Total time suck, but sociability-wise, good for antisocial me, I think.

It's probably the most I've felt some kind of community in the Teen Wolf fandom since I entered it. It seemed so scattered before.

It feels like NaNoWriMo to me, actually, but for fandom. I do the social thing during NaNo because I'm in a very small region and there are other authors in my region that come back every year and the regional forum is nice and cosy and supportive.

Another part that feels very NaNo is participation in the challenges. They keep track, and the team leader reports it in the team comm, so you can see your progress. NaNo works for me for some reason because I can't bear to not reach my minimum word count when (for me at least) it's reasonably easy to achieve.
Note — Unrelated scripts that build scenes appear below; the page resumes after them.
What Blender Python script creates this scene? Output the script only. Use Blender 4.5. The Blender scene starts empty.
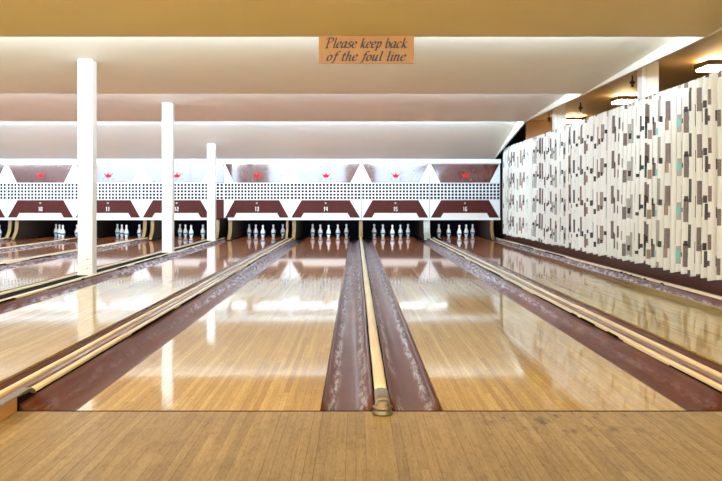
import bpy, math, random
from math import sin, cos, pi, sqrt
random.seed(7)
COL = bpy.context.scene.collection

# ------------------------------------------------------------------ helpers
class MB:
    def __init__(s): s.v=[]; s.f=[]; s.mi=[]; s.uv=None
    def box(s,x0,x1,y0,y1,z0,z1,m=0):
        n=len(s.v)
        s.v+=[(x0,y0,z0),(x1,y0,z0),(x1,y1,z0),(x0,y1,z0),(x0,y0,z1),(x1,y0,z1),(x1,y1,z1),(x0,y1,z1)]
        for q in ((3,2,1,0),(4,5,6,7),(0,1,5,4),(1,2,6,5),(2,3,7,6),(3,0,4,7)):
            s.f.append(tuple(n+i for i in q)); s.mi.append(m)
        return s
    def prism(s,pts,a0,a1,axis='y',m=0):
        """pts: 2D outline; extruded along axis from a0 to a1"""
        n=len(s.v); k=len(pts)
        def P(p,a):
            if axis=='y': return (p[0],a,p[1])
            if axis=='x': return (a,p[0],p[1])
            return (p[0],p[1],a)
        s.v+=[P(p,a0) for p in pts]+[P(p,a1) for p in pts]
        s.f.append(tuple(range(n,n+k))); s.mi.append(m)
        s.f.append(tuple(range(n+2*k-1,n+k-1,-1))); s.mi.append(m)
        for i in range(k):
            j=(i+1)%k
            s.f.append((n+j,n+i,n+k+i,n+k+j)); s.mi.append(m)
        return s
    def lathe(s,prof,cx=0,cy=0,seg=24,m=0):
        n=len(s.v)
        for r,z in prof:
            for i in range(seg):
                a=2*pi*i/seg; s.v.append((cx+r*cos(a),cy+r*sin(a),z))
        for j in range(len(prof)-1):
            for i in range(seg):
                k=(i+1)%seg
                s.f.append((n+j*seg+i,n+j*seg+k,n+(j+1)*seg+k,n+(j+1)*seg+i)); s.mi.append(m)
        s.f.append(tuple(n+i for i in range(seg-1,-1,-1))); s.mi.append(m)
        e=n+(len(prof)-1)*seg
        s.f.append(tuple(e+i for i in range(seg))); s.mi.append(m)
        return s
    def sweep(s,sec,path,m=0,caps=True):
        """sec: 2D (across x, up z); path: list of (x,y,z,scale)"""
        n=len(s.v); k=len(sec)
        for (x,y,z,sc) in path:
            for (a,b) in sec: s.v.append((x+a*sc,y,z+b*sc))
        for j in range(len(path)-1):
            for i in range(k):
                q=(i+1)%k
                s.f.append((n+j*k+i,n+j*k+q,n+(j+1)*k+q,n+(j+1)*k+i)); s.mi.append(m)
        if caps:
            s.f.append(tuple(n+i for i in range(k-1,-1,-1))); s.mi.append(m)
            e=n+(len(path)-1)*k
            s.f.append(tuple(e+i for i in range(k))); s.mi.append(m)
        return s
    def build(s,name,mats,parent=None,smooth=False,bevel=0,recalc=True,origin=None):
        me=bpy.data.meshes.new(name)
        o0=origin or (0,0,0)
        me.from_pydata([(a-o0[0],b-o0[1],c-o0[2]) for a,b,c in s.v],[],s.f)
        if not isinstance(mats,(list,tuple)): mats=[mats]
        for m in mats: me.materials.append(m)
        for p,i in zip(me.polygons,s.mi): p.material_index=i; p.use_smooth=smooth
        if recalc:
            import bmesh
            bm=bmesh.new(); bm.from_mesh(me); bmesh.ops.recalc_face_normals(bm,faces=bm.faces); bm.to_mesh(me); bm.free()
        me.update()
        o=bpy.data.objects.new(name,me); COL.objects.link(o); o.location=o0
        if parent: 
            o.parent=parent; o.location=tuple(o0[i]-parent.location[i] for i in range(3)) if origin is None else o0
        if bevel:
            b=o.modifiers.new('bevel','BEVEL'); b.width=bevel; b.segments=2; b.limit_method='ANGLE'
        if smooth:
            try:
                with bpy.context.temp_override(object=o,active_object=o,selected_objects=[o]): pass
            except Exception: pass
        return o

def tag(o,label=None,cat=None,group=None,kind=None):
    if label: o['label']=label
    if cat: o['category']=cat
    if group: o['group']=group
    if kind: o['kind']=kind
    return o
def empty(name,loc,label,cat,group=None):
    o=bpy.data.objects.new(name,None); COL.objects.link(o); o.location=loc; o.empty_display_size=.1
    return tag(o,label,cat,group)

# ------------------------------------------------------------------ materials
def newmat(name):
    m=bpy.data.materials.new(name); m.use_nodes=True
    nt=m.node_tree; b=nt.nodes['Principled BSDF']
    return m,nt,b
def plain(name,col,rough=.5,metal=0,coat=0,spec=.5,emit=None,es=0,noise=0,nscale=20):
    m,nt,b=newmat(name)
    b.inputs['Base Color'].default_value=(*col,1); b.inputs['Roughness'].default_value=rough
    b.inputs['Metallic'].default_value=metal; b.inputs['Coat Weight'].default_value=coat
    b.inputs['Specular IOR Level'].default_value=spec
    if emit: b.inputs['Emission Color'].default_value=(*emit,1); b.inputs['Emission Strength'].default_value=es
    if noise:
        N=nt.nodes; L=nt.links
        t=N.new('ShaderNodeTexCoord'); n=N.new('ShaderNodeTexNoise'); n.inputs['Scale'].default_value=nscale
        n.inputs['Detail'].default_value=6
        L.new(t.outputs['Object'],n.inputs['Vector'])
        mx=N.new('ShaderNodeMix'); mx.data_type='RGBA'
        mx.inputs['A'].default_value=(*[c*(1-noise) for c in col],1); mx.inputs['B'].default_value=(*[min(1,c*(1+noise)) for c in col],1)
        L.new(n.outputs['Fac'],mx.inputs['Factor']); L.new(mx.outputs['Result'],b.inputs['Base Color'])
    return m
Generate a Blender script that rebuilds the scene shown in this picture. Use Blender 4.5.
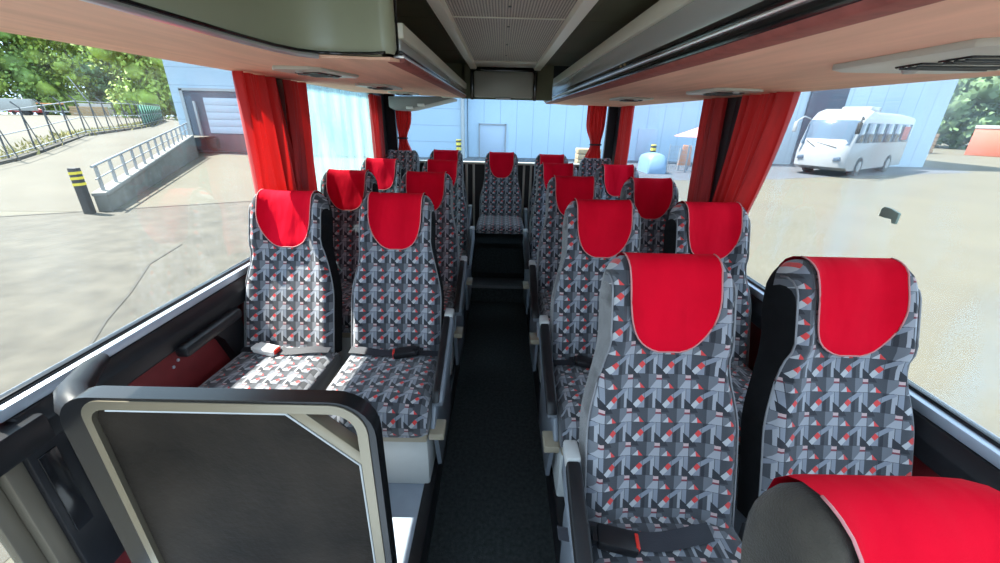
import bpy, bmesh, math, random
from mathutils import Vector, Matrix
random.seed(7)
C = bpy.context.scene
for o in list(bpy.data.objects): bpy.data.objects.remove(o)
E = 1.6            # eye height above the aisle floor
GZ = -1.0          # yard level below the aisle floor
sin, cos, pi = math.sin, math.cos, math.pi

# ---------------------------------------------------------------- camera
F, TH, YAW, ROLL = 396.62, .393, .0053, -.0239
def cam2world(a, b, w):
    c, s = cos(ROLL), sin(ROLL); a, b = c*a+s*b, -s*a+c*b
    c, s = cos(TH), sin(TH); X, Y, Z = a, c*w+b*s, -s*w+b*c
    c, s = cos(YAW), sin(YAW)
    return Vector((c*X+s*Y, -s*X+c*Y, Z))
cd = bpy.data.cameras.new('camera'); cam = bpy.data.objects.new('camera', cd)
C.collection.objects.link(cam); C.camera = cam
r_, u_, f_ = cam2world(1,0,0), cam2world(0,1,0), cam2world(0,0,1)
cam.matrix_world = Matrix(((r_.x,u_.x,-f_.x,0),(r_.y,u_.y,-f_.y,0),(r_.z,u_.z,-f_.z,E),(0,0,0,1)))
cd.sensor_width = 36; cd.lens = F/1000*36; cd.clip_start = .02; cd.clip_end = 600

# ---------------------------------------------------------------- world, sun, exposure
W = bpy.data.worlds.new('world'); C.world = W; W.use_nodes = True
bg = W.node_tree.nodes['Background']; bg.inputs[0].default_value = (.60,.80,1,1); bg.inputs[1].default_value = 1.9
sl = bpy.data.lights.new('sun', 'SUN'); sl.energy = 13; sl.angle = .009; sl.color = (1,.95,.86)
sun = bpy.data.objects.new('sun', sl); C.collection.objects.link(sun)
sun.rotation_euler = Vector((-.57,.15,1)).to_track_quat('Z','Y').to_euler()
vs = C.view_settings; vs.view_transform = 'Standard'; vs.look = 'None'; vs.gamma = 1; vs.use_curve_mapping = False
vs.exposure = .86

# ---------------------------------------------------------------- helpers
def lin(r, g, b):
    f = lambda c: (c/255/12.92 if c/255 <= .04045 else ((c/255+.055)/1.055)**2.4)
    return (f(r), f(g), f(b), 1)
MATS = {}
class NT:
    def __init__(s, m): s.t = m.node_tree; s.n = s.t.nodes; s.l = s.t.links
    def new(s, typ, **k):
        n = s.n.new(typ)
        for a, v in k.items(): setattr(n, a, v)
        return n
    def set(s, sock, v):
        if isinstance(v, bpy.types.NodeSocket): s.l.new(v, sock)
        else: sock.default_value = v
    def math(s, op, a, b=0.0, c=None):
        n = s.new('ShaderNodeMath', operation=op); s.set(n.inputs[0], a); s.set(n.inputs[1], b)
        if c is not None: s.set(n.inputs[2], c)
        return n.outputs[0]
    def mix(s, fac, a, b):
        n = s.new('ShaderNodeMix', data_type='RGBA'); s.set(n.inputs[0], fac); s.set(n.inputs[6], a); s.set(n.inputs[7], b)
        return n.outputs[2]
    def noise(s, vec, scale, detail=3, rough=.55):
        n = s.new('ShaderNodeTexNoise'); n.inputs['Scale'].default_value = scale; n.inputs['Detail'].default_value = detail
        n.inputs['Roughness'].default_value = rough
        if vec is not None: s.l.new(vec, n.inputs['Vector'])
        return n.outputs['Fac']
    def ramp(s, fac, p0, p1, a=0.0, b=1.0):
        n = s.new('ShaderNodeMapRange'); s.set(n.inputs[0], fac)
        for i, v in enumerate((p0, p1, a, b)): n.inputs[i+1].default_value = v
        return n.outputs[0]
    def obj(s): return s.new('ShaderNodeTexCoord').outputs['Object']
    def uv(s): return s.new('ShaderNodeTexCoord').outputs['UV']
    def mapv(s, vec, scale):
        n = s.new('ShaderNodeMapping'); s.l.new(vec, n.inputs[0]); n.inputs['Scale'].default_value = scale; return n.outputs[0]
    def bump(s, h, strength=.3, dist=.01):
        n = s.new('ShaderNodeBump'); n.inputs['Strength'].default_value = strength; n.inputs['Distance'].default_value = dist
        s.l.new(h, n.inputs['Height']); return n.outputs[0]
def mat(name, col=(.5,.5,.5,1), rough=.5, metal=0.0, spec=.5, var=0.0, scale=8.0, bump=0.0, bscale=None, stretch=None, sheen=0.0, coat=0.0):
    m = bpy.data.materials.new(name); m.use_nodes = True; t = NT(m); p = t.n['Principled BSDF']
    if len(col) == 3: col = (*col, 1)
    p.inputs['Base Color'].default_value = col; p.inputs['Roughness'].default_value = rough
    p.inputs['Metallic'].default_value = metal; p.inputs['Specular IOR Level'].default_value = spec
    p.inputs['Sheen Weight'].default_value = sheen; p.inputs['Coat Weight'].default_value = coat
    if var or bump:
        v = t.obj()
        if stretch: v = t.mapv(v, stretch)
    if var:
        n = t.noise(v, scale, 5); c2 = tuple(min(1, x*(1+var)) for x in col[:3])+(1,); c1 = tuple(x*(1-var) for x in col[:3])+(1,)
        t.set(p.inputs['Base Color'], t.mix(t.ramp(n,.3,.7), c1, c2))
    if bump:
        t.l.new(t.bump(t.noise(v, bscale or scale*4, 3), bump), p.inputs['Normal'])
    MATS[name] = m; return m
def bsdf(m): return m.node_tree.nodes['Principled BSDF']

def tag(o, label=None, cat=None, group=None, kind=None):
    if label: o['label'] = label
    if cat: o['category'] = cat
    if group: o['group'] = group
    if kind: o['kind'] = kind
    return o
def empty(name, loc=(0,0,0), label=None, cat=None, group=None, rz=0.0):
    o = bpy.data.objects.new(name, None); C.collection.objects.link(o); o.location = loc; o.rotation_euler = (0,0,rz)
    o.empty_display_size = .1
    return tag(o, label, cat, group)
class MB:
    def __init__(s): s.b = bmesh.new(); s.uvl = s.b.loops.layers.uv.new('UVMap'); s.M = Matrix.Identity(4)
    def v(s, p): return s.b.verts.new(s.M @ Vector(p))
    def face(s, vs, mi=0, smooth=False, uvs=None):
        try: f = s.b.faces.new(vs)
        except ValueError: return None
        f.material_index = mi; f.smooth = smooth
        if uvs:
            for l, q in zip(f.loops, uvs): l[s.uvl].uv = q
        return f
    def box(s, x0, x1, y0, y1, z0, z1, bev=0.0, mi=0, seg=2):
        vs = [s.v((x,y,z)) for z in (z0,z1) for y in (y0,y1) for x in (x0,x1)]
        fs = [s.face([vs[i] for i in q], mi) for q in ((0,2,3,1),(4,5,7,6),(0,1,5,4),(2,6,7,3),(0,4,6,2),(1,3,7,5))]
        if bev:
            es = list({e for f in fs for e in f.edges})
            r = bmesh.ops.bevel(s.b, geom=es, offset=bev, segments=seg, affect='EDGES', profile=.5)
            for f in r['faces']: f.material_index = mi; f.smooth = True
        return s
    def prism(s, pts, axis, a0, a1, bev=0.0, mi=0, seg=2):
        """outline pts in the two other axes, extruded along axis"""
        def P(p, a):
            return {'x': (a,p[0],p[1]), 'y': (p[0],a,p[1]), 'z': (p[0],p[1],a)}[axis]
        A = [s.v(P(p,a0)) for p in pts]; B = [s.v(P(p,a1)) for p in pts]; n = len(pts)
        fs = [s.face(A[::-1], mi), s.face(B, mi)] + [s.face([A[i],A[(i+1)%n],B[(i+1)%n],B[i]], mi) for i in range(n)]
        fs = [f for f in fs if f]
        if bev:
            es = list({e for f in fs for e in f.edges})
            r = bmesh.ops.bevel(s.b, geom=es, offset=bev, segments=seg, affect='EDGES', profile=.5)
            for f in r['faces']: f.material_index = mi; f.smooth = True
        bmesh.ops.recalc_face_normals(s.b, faces=[f for f in s.b.faces]); return s
    def tube(s, pts, r, n=8, mi=0, closed=False, cap=True):
        pts = [Vector(p) for p in pts]; rings = []; N = len(pts)
        for i, p in enumerate(pts):
            a = pts[(i-1)%N] if (closed or i) else p; b = pts[(i+1)%N] if (closed or i < N-1) else p
            d = (b-a).normalized(); up = Vector((0,0,1)) if abs(d.z) < .95 else Vector((1,0,0))
            x = d.cross(up).normalized(); y = x.cross(d)
            rr = r[i] if isinstance(r, (list,tuple)) else r
            rings.append([s.v(p+x*rr*cos(2*pi*k/n)+y*rr*sin(2*pi*k/n)) for k in range(n)])
        for i in range(N if closed else N-1):
            A, B = rings[i], rings[(i+1)%N]
            for k in range(n): s.face([A[k],A[(k+1)%n],B[(k+1)%n],B[k]], mi, True)
        if cap and not closed: s.face(rings[0][::-1], mi); s.face(rings[-1], mi)
        return s
    def sweep_rect(s, pts, w, h, mi=0):
        """rectangular bar following pts in a plane; w along the local side, h along up"""
        pts = [Vector(p) for p in pts]; rings = []
        for i, p in enumerate(pts):
            d = (pts[min(i+1,len(pts)-1)]-pts[max(i-1,0)]).normalized(); up = Vector((0,1,0))
            x = d.cross(up).normalized()
            rings.append([s.v(p+x*sx*w/2+up*sy*h/2) for sx, sy in ((-1,-1),(1,-1),(1,1),(-1,1))])
        for A, B in zip(rings, rings[1:]):
            for k in range(4): s.face([A[k],A[(k+1)%4],B[(k+1)%4],B[k]], mi)
        s.face(rings[0][::-1], mi); s.face(rings[-1], mi); return s
    def grid(s, rows, mi=0, smooth=True, uv=None, flip=False):
        G = [[s.v(p) for p in r] for r in rows]
        for i in range(len(G)-1):
            for j in range(len(G[0])-1):
                q = [(i,j),(i,j+1),(i+1,j+1),(i+1,j)]
                if flip: q = q[::-1]
                m = mi(i,j) if callable(mi) else mi
                s.face([G[a][b] for a,b in q], m, smooth, [uv[a][b] for a,b in q] if uv else None)
        return G
    def ico(s, c, r, sub=2, sq=(1,1,1), jit=0.0, mi=0):
        rr = bmesh.ops.create_icosphere(s.b, subdivisions=sub, radius=1)
        for v in rr['verts']:
            k = r*(1+random.uniform(-jit,jit)); v.co = s.M @ Vector((c[0]+v.co.x*k*sq[0], c[1]+v.co.y*k*sq[1], c[2]+v.co.z*k*sq[2]))
        for v in rr['verts']:
            for f in v.link_faces: f.material_index = mi; f.smooth = True
        return s
    def build(s, name, mats, parent=None, sharp=40, **k):
        me = bpy.data.meshes.new(name); s.b.to_mesh(me); s.b.free()
        for m in (mats if isinstance(mats, (list,tuple)) else [mats]): me.materials.append(m)
        if sharp: me.set_sharp_from_angle(angle=math.radians(sharp))
        o = bpy.data.objects.new(name, me); C.collection.objects.link(o)
        if parent: o.parent = parent
        return tag(o, **k)
def sstep(a, b, x):
    t = max(0, min(1, (x-a)/(b-a))); return t*t*(3-2*t)
def copy_tree(o, parent=None, skip=()):
    c = o.copy(); C.collection.objects.link(c)
    if parent: c.parent = parent
    for ch in list(o.children):
        if ch.name.split('.')[0] in skip: continue
        copy_tree(ch, c, skip)
    return c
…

I can see already that Mating Games will be the same.

I'm not so quietly nervous about the voting part, the challenge 'winners' part. I learnt in twi fandom, where for a long time the only fest type things were contests and awards, that voting and winners take a terrible toll on my self-esteem. Illogical, of course, because not everyone can win, and I definitely don't think I'm a better writer than anyone else, but it's a thing.

I know it's not always so, but I like to think of fandom as a non-competitive, sharing, caring, happy fluffy place. Competition inevitably makes me feel like a big fat loser, and I don't enjoy it.

Competing against myself to reach wordcounts and milestones suits me so much better. The satisfaction of reaching my own goals and helping my team or region to reach the collective ones are definitely what drives me best.

So I'm going to make sure I get every goddamn participation point available :D And do my best to ignore the voting (while still voting myself, because PARTICIPATION POINTS). It won't work, but I'll try. There'll still be that heart in the mouth hope before reveals, and the disappointment when I don't place. But that's a personal issue, and I signed up knowing it would happen, so I'll deal with it as best I can when it does.